People always talk about crime fiction being a genre that makes the most of location, and Warner does a great job (kind of put me off travelling in the WA outback, to be honest!). We begin with a serial killer in 1999, snatching girls who are never found again, then move into the present day with a missing billionaire's daughter (Snowy's job as he's now a PI). Segue to Dan with local drug dealers and then a series of robberies by someone who can outrun just about anybody.
As with any good crime novel, the various crimes are interwoven and skilfully used to lay clues or send the reader (and the investigators) up the garden path. I really enjoyed both the setting and Warner's ability to keep all the various threads and crimes and suspects under control. We get to meet a range of local characters as well as blow-ins, mixed in with crucial iron ore deals and lots of money and drugs in the wrong places.
It's been a while since I read a crime novel that I really only put down reluctantly, and took any opportunity to grab it up again and keep reading. My one quibble is that Warner's novels are published by Fremantle Press who seem obsessed with small font sizes that make for hard reading.
"One Would Think the Deep" by Claire Zorn
I'm not a fan of tricksy titles, even when they are from quotes (all right, so I will excuse Adrian McKinty's latest novel).

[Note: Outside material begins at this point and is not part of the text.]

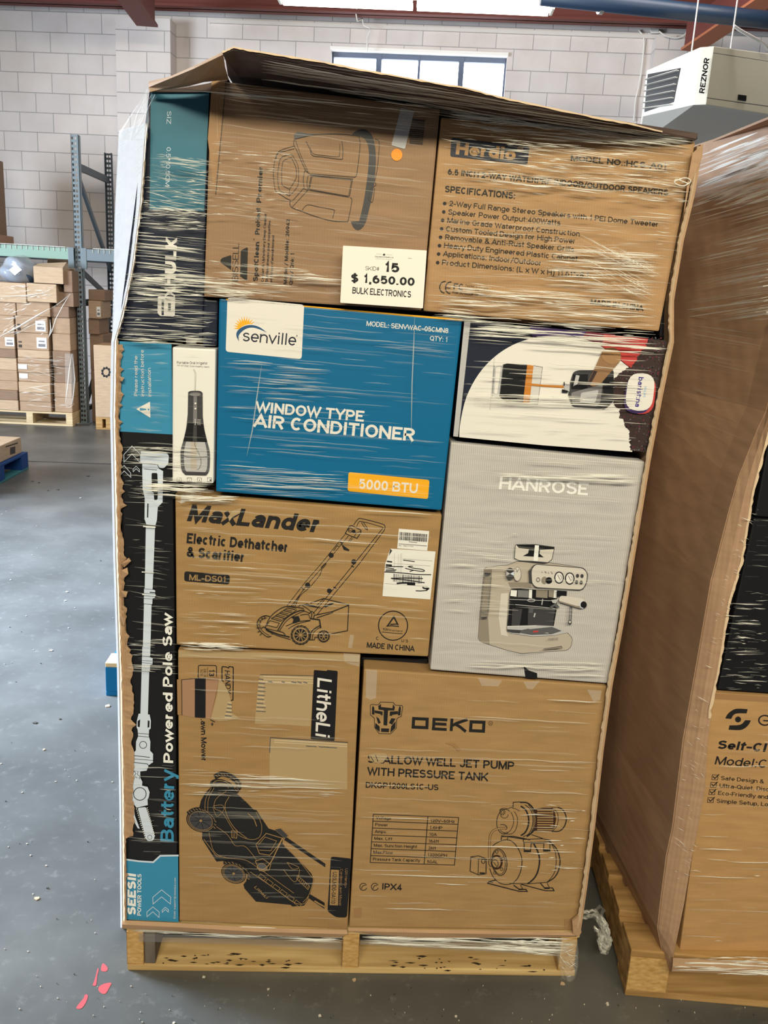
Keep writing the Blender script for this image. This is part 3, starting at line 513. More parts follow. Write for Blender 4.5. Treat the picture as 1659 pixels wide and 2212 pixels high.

Plus this YA novel was about surfing, and I have zero interest in that.
However, the book has won major awards, and so I decided to give it time and read with an open mind. I'm really glad I did. Sam is not in a good place, with his mum dying on him, and then finding that the only place he has to go is to live with his aunt and two cousins. Two out of the three don't want him there. But Minty, his surfie cousin and loveable guy, welcomes him with open arms and takes him into the surf, sure that it will cure everything.
Not so, of course. Sam has violence issues, he's deeply grieving but no one seems to understand that. It's the Aussie "suck it up" syndrome that means he has to bury his feelings until they rush up screaming into the light. And people get hurt.
I was worried all the way through this novel that Zorn would take the easy out - something "magical" would happen and Sam would be a new person with a new hope-filled life. I'm glad she didn't, and I'm not giving away what she did with Sam, but it's satisfying and real. The writing is great, the surfing stuff is not overdone (but expertly conveyed), and the emotional heart of the story is sound.
(And there is no cover image because Blogger is being very stupid today.)